Mais le bâtiment doyen de notre rue Caumartin est, comme de juste, un legs de la rue Thiroux. Une manufacture de porcelaine s'établissait au 55 avant la fin du règne de Louis XV, et la France ne comptait alors qu'un très petit nombre de pareilles fabriques.

Une tache d'huile sur un bel habit avertit d'en éviter d'autres ; l'utilité de la masure qui porte rue Caumartin le chiffre 49 consiste à tenir tout prêts plusieurs coupés de remise pour s'en éloigner au plus vite. Cette maison appartint d'abord aux capucins de la rue Sainte-Croix, dont le couvent, édifié par Chalgrin, fut transformé par la Révolution en hospice pour les vénériens et les galeux, au grand déplaisir des voisins, qui n'en pensaient que mieux à émigrer.

Un peu plus tard, l'église Saint-Louis-d'Antin partageait le ci-devant couvent avec le lycée Bonaparte, dont nous avons écrit séparément l'histoire, et les Hospices n'en gardaient pas moins la maison de la rue Thiroux. Les citoyens Cuvillier, Huré et autres, demeurant rue Sainte-Croix, du côté de l'hospice, avaient connu propriétaire du n° 52 l'ancien boucher Legendre, conventionnel, qui avait osé coiffer le roi d'un bonnet phrygien le 20 juin 1792. Le citoyen Vézelai était propriétaire derrière l'hospice, au temps dont nous parlons, et les deux extrémités de la rue, sur l'autre ligne, appartenaient aux citoyens Bourlon et Cramail.

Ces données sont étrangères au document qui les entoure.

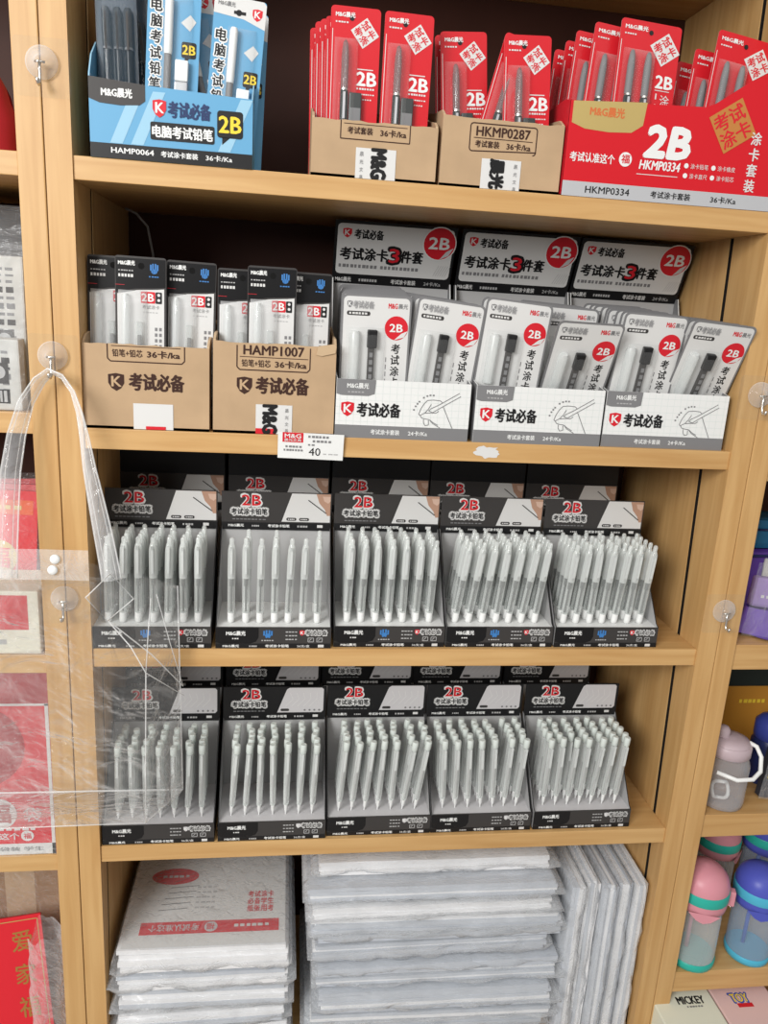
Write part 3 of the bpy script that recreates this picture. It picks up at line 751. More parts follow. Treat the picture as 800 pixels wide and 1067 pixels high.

Mais, à droite comme à gauche, il s'était élevé près de la capucinière, et vers le même temps, des hôtels tracés sur le papier par le même crayon. M. de Sainte-Croix avait pendu la crémaillère au n° 67, où fit un bail Eusèbe Salverte, et qui comporte un fort joli salon, style Louis XVI. L'un des immeubles en regard avait été hôtel de Cossé.

Sur la ligne de cet hôtel, la porte avant la rue Joubert avait commencé par s'ouvrir pour M. de Varanchon, fermier général, après lequel la famille de Saint-Geniès, à titre d'héritière, prit possession de l'immeuble. Pendant plusieurs années de la République, Mme de Permont avait occupé l'un des appartements de la maison, avec sa fille, sans qu'on eût jugé opportun de lui présenter des quittances de loyer ; mais quand la demoiselle fut devenue la femme du gouverneur de Paris et duchesse d'Abrantès, une réclamation à ce sujet arriva jusqu'à elle. Junot à la rigueur, n'avait rien à payer des anciennes dettes de sa belle-mère, dont sa femme, Mme d'Abrantès, s'était refusée à accepter la succession ; toutefois il renvoya les Saint-Geniès à son beau-frère Maldan, homme de manières communes, mais honnête homme, qui ne voulut pas que sa famille fût en reste de bons procédés avec celle du propriétaire.


Le 66, qu'habita le comte Alexandre de Girardin, ne fit d'abord qu'une propriété avec le 68, qui attenait au vieux château du Coq ; le banquier Aguado y précéda la maréchale Ney, dont les quatre fils suivaient les cours du collège voisin, et leur mère, qui recevait beaucoup, voyait communément la reine de Naples, veuve de Murat, le duc d'Orléans, fils du roi, le général Bertrand, le maréchal Molitor, Jacques Laffitte, Orfila, le duc de Montébello et l'abbé Cœur. Où sont-ils presque tous ces hôtes qu'avait réunis, non sans peine, la révolution de Juillet ? Où sont allés eux-mêmes trois des fils de la maréchale ?

O Livre aux souvenirs, effleure, n'appuie pas. Vois, vivants, jeunes encore, pleins d'espérance et pleins d'avenir, tout ce que j'eus de condisciples, de modèles et de maîtres au lycée Bonaparte, alors qu'on le nommait collège Bourbon. Il suffit de ressusciter dans le cœur de beaucoup d'amis pour jouir, après la vie, d'une immortalité qui ressemble à celle de la gloire. Nous espérons, du moins, faire une petite place dans l'histoire, cette seconde vie, à des milliers de maisons immobiles. La durée est le plus grand mérite à reconnaître dans une maison, grande ou petite, et ce n'est pas l'en récompenser trop que de relever en son honneur des souvenirs tombés avant elle et qui seront comme une âme pour son corps.